Requirements.
What follows is a block of records; restate each one word for word.

— START —

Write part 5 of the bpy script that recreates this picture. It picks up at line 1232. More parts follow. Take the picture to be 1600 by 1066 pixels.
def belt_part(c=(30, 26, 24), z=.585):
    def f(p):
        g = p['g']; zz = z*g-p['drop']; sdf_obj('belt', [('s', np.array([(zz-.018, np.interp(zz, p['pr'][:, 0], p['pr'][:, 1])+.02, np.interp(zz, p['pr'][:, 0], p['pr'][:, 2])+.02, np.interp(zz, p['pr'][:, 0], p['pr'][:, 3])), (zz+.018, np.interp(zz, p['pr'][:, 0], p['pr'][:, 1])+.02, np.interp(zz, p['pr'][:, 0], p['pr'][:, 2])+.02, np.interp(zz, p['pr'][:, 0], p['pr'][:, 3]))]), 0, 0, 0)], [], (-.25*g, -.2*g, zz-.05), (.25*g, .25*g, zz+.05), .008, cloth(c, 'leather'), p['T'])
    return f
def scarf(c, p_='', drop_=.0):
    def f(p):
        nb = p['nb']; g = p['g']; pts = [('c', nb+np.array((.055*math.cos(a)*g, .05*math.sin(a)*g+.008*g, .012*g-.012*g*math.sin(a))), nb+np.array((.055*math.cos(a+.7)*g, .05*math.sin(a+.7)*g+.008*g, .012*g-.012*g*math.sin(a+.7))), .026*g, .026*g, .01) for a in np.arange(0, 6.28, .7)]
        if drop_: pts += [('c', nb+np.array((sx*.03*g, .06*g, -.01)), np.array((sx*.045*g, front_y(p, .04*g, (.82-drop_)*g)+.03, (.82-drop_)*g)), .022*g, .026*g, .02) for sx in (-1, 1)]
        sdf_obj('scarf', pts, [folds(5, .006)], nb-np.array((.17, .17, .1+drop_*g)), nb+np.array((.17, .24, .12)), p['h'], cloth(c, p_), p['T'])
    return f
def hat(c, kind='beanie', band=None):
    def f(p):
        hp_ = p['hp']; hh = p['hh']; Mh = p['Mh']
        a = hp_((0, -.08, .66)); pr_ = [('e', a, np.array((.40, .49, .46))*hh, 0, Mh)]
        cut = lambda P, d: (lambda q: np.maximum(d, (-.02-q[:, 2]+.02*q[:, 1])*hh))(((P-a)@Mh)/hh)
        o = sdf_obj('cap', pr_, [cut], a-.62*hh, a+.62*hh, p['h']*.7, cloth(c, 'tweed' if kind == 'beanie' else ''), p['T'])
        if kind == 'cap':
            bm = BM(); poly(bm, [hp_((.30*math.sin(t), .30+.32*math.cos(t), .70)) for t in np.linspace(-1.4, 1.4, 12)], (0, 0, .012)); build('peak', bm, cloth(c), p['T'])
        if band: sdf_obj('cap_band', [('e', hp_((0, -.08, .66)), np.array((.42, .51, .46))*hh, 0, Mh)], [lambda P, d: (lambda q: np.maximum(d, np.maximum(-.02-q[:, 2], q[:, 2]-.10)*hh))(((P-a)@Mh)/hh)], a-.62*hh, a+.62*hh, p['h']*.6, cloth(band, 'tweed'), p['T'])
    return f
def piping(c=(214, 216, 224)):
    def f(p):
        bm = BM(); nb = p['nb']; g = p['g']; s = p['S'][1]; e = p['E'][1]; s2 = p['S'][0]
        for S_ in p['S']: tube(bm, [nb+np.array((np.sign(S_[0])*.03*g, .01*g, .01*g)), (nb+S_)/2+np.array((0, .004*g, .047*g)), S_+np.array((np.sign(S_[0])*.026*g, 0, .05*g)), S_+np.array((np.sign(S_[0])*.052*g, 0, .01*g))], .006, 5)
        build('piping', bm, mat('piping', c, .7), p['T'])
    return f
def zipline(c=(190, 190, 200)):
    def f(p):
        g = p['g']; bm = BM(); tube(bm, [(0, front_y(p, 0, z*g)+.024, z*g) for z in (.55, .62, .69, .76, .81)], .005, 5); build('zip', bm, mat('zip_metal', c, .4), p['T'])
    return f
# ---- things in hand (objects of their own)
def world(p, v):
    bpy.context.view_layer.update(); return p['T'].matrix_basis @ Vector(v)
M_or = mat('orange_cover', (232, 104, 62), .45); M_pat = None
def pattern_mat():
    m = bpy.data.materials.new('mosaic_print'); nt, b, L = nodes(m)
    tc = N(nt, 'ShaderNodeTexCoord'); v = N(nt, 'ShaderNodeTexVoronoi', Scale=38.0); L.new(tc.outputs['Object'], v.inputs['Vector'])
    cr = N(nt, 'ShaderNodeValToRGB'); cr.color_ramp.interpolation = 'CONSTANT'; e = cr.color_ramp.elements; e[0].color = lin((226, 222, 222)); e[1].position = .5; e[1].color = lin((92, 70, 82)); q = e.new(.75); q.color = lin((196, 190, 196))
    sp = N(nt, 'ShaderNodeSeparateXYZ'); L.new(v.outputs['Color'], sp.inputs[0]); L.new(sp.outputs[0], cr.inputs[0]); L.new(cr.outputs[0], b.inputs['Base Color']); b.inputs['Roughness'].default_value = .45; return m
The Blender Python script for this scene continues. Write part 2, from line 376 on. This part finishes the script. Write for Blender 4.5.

— END —

Solution below.
Write part 5 of the bpy script that recreates this picture. It picks up at line 1232. More parts follow. Take the picture to be 1600 by 1066 pixels.
def belt_part(c=(30, 26, 24), z=.585):
    def f(p):
        g = p['g']; zz = z*g-p['drop']; sdf_obj('belt', [('s', np.array([(zz-.018, np.interp(zz, p['pr'][:, 0], p['pr'][:, 1])+.02, np.interp(zz, p['pr'][:, 0], p['pr'][:, 2])+.02, np.interp(zz, p['pr'][:, 0], p['pr'][:, 3])), (zz+.018, np.interp(zz, p['pr'][:, 0], p['pr'][:, 1])+.02, np.interp(zz, p['pr'][:, 0], p['pr'][:, 2])+.02, np.interp(zz, p['pr'][:, 0], p['pr'][:, 3]))]), 0, 0, 0)], [], (-.25*g, -.2*g, zz-.05), (.25*g, .25*g, zz+.05), .008, cloth(c, 'leather'), p['T'])
    return f
def scarf(c, p_='', drop_=.0):
    def f(p):
        nb = p['nb']; g = p['g']; pts = [('c', nb+np.array((.055*math.cos(a)*g, .05*math.sin(a)*g+.008*g, .012*g-.012*g*math.sin(a))), nb+np.array((.055*math.cos(a+.7)*g, .05*math.sin(a+.7)*g+.008*g, .012*g-.012*g*math.sin(a+.7))), .026*g, .026*g, .01) for a in np.arange(0, 6.28, .7)]
        if drop_: pts += [('c', nb+np.array((sx*.03*g, .06*g, -.01)), np.array((sx*.045*g, front_y(p, .04*g, (.82-drop_)*g)+.03, (.82-drop_)*g)), .022*g, .026*g, .02) for sx in (-1, 1)]
        sdf_obj('scarf', pts, [folds(5, .006)], nb-np.array((.17, .17, .1+drop_*g)), nb+np.array((.17, .24, .12)), p['h'], cloth(c, p_), p['T'])
    return f
def hat(c, kind='beanie', band=None):
    def f(p):
        hp_ = p['hp']; hh = p['hh']; Mh = p['Mh']
        a = hp_((0, -.08, .66)); pr_ = [('e', a, np.array((.40, .49, .46))*hh, 0, Mh)]
        cut = lambda P, d: (lambda q: np.maximum(d, (-.02-q[:, 2]+.02*q[:, 1])*hh))(((P-a)@Mh)/hh)
        o = sdf_obj('cap', pr_, [cut], a-.62*hh, a+.62*hh, p['h']*.7, cloth(c, 'tweed' if kind == 'beanie' else ''), p['T'])
        if kind == 'cap':
            bm = BM(); poly(bm, [hp_((.30*math.sin(t), .30+.32*math.cos(t), .70)) for t in np.linspace(-1.4, 1.4, 12)], (0, 0, .012)); build('peak', bm, cloth(c), p['T'])
        if band: sdf_obj('cap_band', [('e', hp_((0, -.08, .66)), np.array((.42, .51, .46))*hh, 0, Mh)], [lambda P, d: (lambda q: np.maximum(d, np.maximum(-.02-q[:, 2], q[:, 2]-.10)*hh))(((P-a)@Mh)/hh)], a-.62*hh, a+.62*hh, p['h']*.6, cloth(band, 'tweed'), p['T'])
    return f
def piping(c=(214, 216, 224)):
    def f(p):
        bm = BM(); nb = p['nb']; g = p['g']; s = p['S'][1]; e = p['E'][1]; s2 = p['S'][0]
        for S_ in p['S']: tube(bm, [nb+np.array((np.sign(S_[0])*.03*g, .01*g, .01*g)), (nb+S_)/2+np.array((0, .004*g, .047*g)), S_+np.array((np.sign(S_[0])*.026*g, 0, .05*g)), S_+np.array((np.sign(S_[0])*.052*g, 0, .01*g))], .006, 5)
        build('piping', bm, mat('piping', c, .7), p['T'])
    return f
def zipline(c=(190, 190, 200)):
    def f(p):
        g = p['g']; bm = BM(); tube(bm, [(0, front_y(p, 0, z*g)+.024, z*g) for z in (.55, .62, .69, .76, .81)], .005, 5); build('zip', bm, mat('zip_metal', c, .4), p['T'])
    return f
# ---- things in hand (objects of their own)
def world(p, v):
    bpy.context.view_layer.update(); return p['T'].matrix_basis @ Vector(v)
M_or = mat('orange_cover', (232, 104, 62), .45); M_pat = None
def pattern_mat():
    m = bpy.data.materials.new('mosaic_print'); nt, b, L = nodes(m)
    tc = N(nt, 'ShaderNodeTexCoord'); v = N(nt, 'ShaderNodeTexVoronoi', Scale=38.0); L.new(tc.outputs['Object'], v.inputs['Vector'])
    cr = N(nt, 'ShaderNodeValToRGB'); cr.color_ramp.interpolation = 'CONSTANT'; e = cr.color_ramp.elements; e[0].color = lin((226, 222, 222)); e[1].position = .5; e[1].color = lin((92, 70, 82)); q = e.new(.75); q.color = lin((196, 190, 196))
    sp = N(nt, 'ShaderNodeSeparateXYZ'); L.new(v.outputs['Color'], sp.inputs[0]); L.new(sp.outputs[0], cr.inputs[0]); L.new(cr.outputs[0], b.inputs['Base Color']); b.inputs['Roughness'].default_value = .45; return m
The Blender Python script for this scene continues. Write part 2, from line 376 on. This part finishes the script. Write for Blender 4.5.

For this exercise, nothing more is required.